Directions for this task:
Stop after the line containing "sun.location = (-40, -22, 40)": print each line exactly from the first line of the listing up to that point.

Data shown:

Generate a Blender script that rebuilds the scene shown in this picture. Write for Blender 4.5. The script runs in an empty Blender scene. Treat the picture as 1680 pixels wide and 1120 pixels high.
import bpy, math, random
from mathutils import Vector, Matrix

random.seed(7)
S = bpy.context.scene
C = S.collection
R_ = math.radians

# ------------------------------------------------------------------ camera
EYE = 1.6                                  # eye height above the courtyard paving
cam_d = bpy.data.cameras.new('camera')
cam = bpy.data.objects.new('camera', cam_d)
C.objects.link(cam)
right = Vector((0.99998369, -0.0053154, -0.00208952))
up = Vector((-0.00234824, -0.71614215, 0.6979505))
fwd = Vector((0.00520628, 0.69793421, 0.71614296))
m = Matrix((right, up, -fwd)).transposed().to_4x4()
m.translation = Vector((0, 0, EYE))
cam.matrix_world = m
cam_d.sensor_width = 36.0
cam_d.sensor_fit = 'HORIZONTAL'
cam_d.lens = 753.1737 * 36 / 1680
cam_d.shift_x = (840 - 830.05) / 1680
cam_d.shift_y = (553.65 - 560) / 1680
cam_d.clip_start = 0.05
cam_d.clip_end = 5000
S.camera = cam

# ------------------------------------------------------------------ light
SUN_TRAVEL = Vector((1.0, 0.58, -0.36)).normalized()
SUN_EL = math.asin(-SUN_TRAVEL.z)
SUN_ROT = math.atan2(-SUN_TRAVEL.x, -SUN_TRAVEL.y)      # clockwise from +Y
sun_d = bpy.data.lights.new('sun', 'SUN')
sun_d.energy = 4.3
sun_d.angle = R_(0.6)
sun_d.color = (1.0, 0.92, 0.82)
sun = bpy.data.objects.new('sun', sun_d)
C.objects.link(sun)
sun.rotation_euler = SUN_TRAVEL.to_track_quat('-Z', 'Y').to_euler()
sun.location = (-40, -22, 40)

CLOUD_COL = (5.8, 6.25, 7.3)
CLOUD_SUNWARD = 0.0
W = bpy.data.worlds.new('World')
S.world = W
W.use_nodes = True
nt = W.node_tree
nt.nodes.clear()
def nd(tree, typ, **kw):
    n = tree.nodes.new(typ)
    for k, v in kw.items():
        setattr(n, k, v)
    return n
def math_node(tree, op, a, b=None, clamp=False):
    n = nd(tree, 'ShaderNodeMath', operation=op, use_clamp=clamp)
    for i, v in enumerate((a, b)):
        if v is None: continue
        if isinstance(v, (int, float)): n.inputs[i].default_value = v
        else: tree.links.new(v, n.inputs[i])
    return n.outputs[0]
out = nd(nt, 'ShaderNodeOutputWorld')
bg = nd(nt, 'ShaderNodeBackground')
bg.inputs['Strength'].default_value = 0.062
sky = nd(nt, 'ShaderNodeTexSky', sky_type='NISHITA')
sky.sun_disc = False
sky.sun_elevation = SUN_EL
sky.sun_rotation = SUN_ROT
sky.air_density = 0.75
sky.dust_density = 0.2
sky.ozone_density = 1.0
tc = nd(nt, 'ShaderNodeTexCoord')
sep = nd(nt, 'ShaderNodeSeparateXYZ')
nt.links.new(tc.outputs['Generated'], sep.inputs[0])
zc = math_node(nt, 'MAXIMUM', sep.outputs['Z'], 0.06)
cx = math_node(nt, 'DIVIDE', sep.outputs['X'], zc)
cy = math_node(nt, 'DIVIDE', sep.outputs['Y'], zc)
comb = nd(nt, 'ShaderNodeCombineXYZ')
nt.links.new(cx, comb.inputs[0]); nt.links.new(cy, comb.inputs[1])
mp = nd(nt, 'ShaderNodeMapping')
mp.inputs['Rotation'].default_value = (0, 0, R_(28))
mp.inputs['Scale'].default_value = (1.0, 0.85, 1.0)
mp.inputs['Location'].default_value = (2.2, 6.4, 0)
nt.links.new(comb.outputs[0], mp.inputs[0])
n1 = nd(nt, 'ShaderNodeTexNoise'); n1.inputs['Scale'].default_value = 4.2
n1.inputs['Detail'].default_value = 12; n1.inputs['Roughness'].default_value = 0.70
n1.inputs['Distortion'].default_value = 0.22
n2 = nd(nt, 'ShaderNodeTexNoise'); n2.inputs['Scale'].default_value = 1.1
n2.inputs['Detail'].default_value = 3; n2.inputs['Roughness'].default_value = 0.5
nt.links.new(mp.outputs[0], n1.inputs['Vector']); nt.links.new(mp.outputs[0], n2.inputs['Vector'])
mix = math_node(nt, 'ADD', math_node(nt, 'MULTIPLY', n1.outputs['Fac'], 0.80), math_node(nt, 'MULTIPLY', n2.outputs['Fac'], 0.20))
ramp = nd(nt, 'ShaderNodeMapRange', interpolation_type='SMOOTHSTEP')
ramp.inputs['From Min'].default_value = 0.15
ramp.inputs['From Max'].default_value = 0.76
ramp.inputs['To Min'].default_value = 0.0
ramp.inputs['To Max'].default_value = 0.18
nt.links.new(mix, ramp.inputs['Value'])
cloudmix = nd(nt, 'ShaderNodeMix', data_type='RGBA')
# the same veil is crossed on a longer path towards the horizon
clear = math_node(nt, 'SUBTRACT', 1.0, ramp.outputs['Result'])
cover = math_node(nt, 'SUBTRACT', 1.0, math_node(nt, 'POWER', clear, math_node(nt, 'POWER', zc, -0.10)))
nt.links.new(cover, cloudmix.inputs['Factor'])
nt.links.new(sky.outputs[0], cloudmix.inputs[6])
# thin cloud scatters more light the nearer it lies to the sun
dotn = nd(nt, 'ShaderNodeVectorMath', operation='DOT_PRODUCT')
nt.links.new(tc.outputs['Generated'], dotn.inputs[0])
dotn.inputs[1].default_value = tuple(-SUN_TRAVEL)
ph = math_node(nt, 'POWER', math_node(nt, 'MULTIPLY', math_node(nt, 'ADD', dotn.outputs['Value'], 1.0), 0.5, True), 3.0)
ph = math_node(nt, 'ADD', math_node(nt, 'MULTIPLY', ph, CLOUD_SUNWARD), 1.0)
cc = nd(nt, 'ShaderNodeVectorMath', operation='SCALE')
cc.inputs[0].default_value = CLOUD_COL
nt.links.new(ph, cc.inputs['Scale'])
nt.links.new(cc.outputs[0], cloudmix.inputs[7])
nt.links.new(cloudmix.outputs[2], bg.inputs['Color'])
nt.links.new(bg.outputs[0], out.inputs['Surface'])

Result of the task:
Generate a Blender script that rebuilds the scene shown in this picture. Write for Blender 4.5. The script runs in an empty Blender scene. Treat the picture as 1680 pixels wide and 1120 pixels high.
import bpy, math, random
from mathutils import Vector, Matrix

random.seed(7)
S = bpy.context.scene
C = S.collection
R_ = math.radians

# ------------------------------------------------------------------ camera
EYE = 1.6                                  # eye height above the courtyard paving
cam_d = bpy.data.cameras.new('camera')
cam = bpy.data.objects.new('camera', cam_d)
C.objects.link(cam)
right = Vector((0.99998369, -0.0053154, -0.00208952))
up = Vector((-0.00234824, -0.71614215, 0.6979505))
fwd = Vector((0.00520628, 0.69793421, 0.71614296))
m = Matrix((right, up, -fwd)).transposed().to_4x4()
m.translation = Vector((0, 0, EYE))
cam.matrix_world = m
cam_d.sensor_width = 36.0
cam_d.sensor_fit = 'HORIZONTAL'
cam_d.lens = 753.1737 * 36 / 1680
cam_d.shift_x = (840 - 830.05) / 1680
cam_d.shift_y = (553.65 - 560) / 1680
cam_d.clip_start = 0.05
cam_d.clip_end = 5000
S.camera = cam

# ------------------------------------------------------------------ light
SUN_TRAVEL = Vector((1.0, 0.58, -0.36)).normalized()
SUN_EL = math.asin(-SUN_TRAVEL.z)
SUN_ROT = math.atan2(-SUN_TRAVEL.x, -SUN_TRAVEL.y)      # clockwise from +Y
sun_d = bpy.data.lights.new('sun', 'SUN')
sun_d.energy = 4.3
sun_d.angle = R_(0.6)
sun_d.color = (1.0, 0.92, 0.82)
sun = bpy.data.objects.new('sun', sun_d)
C.objects.link(sun)
sun.rotation_euler = SUN_TRAVEL.to_track_quat('-Z', 'Y').to_euler()
sun.location = (-40, -22, 40)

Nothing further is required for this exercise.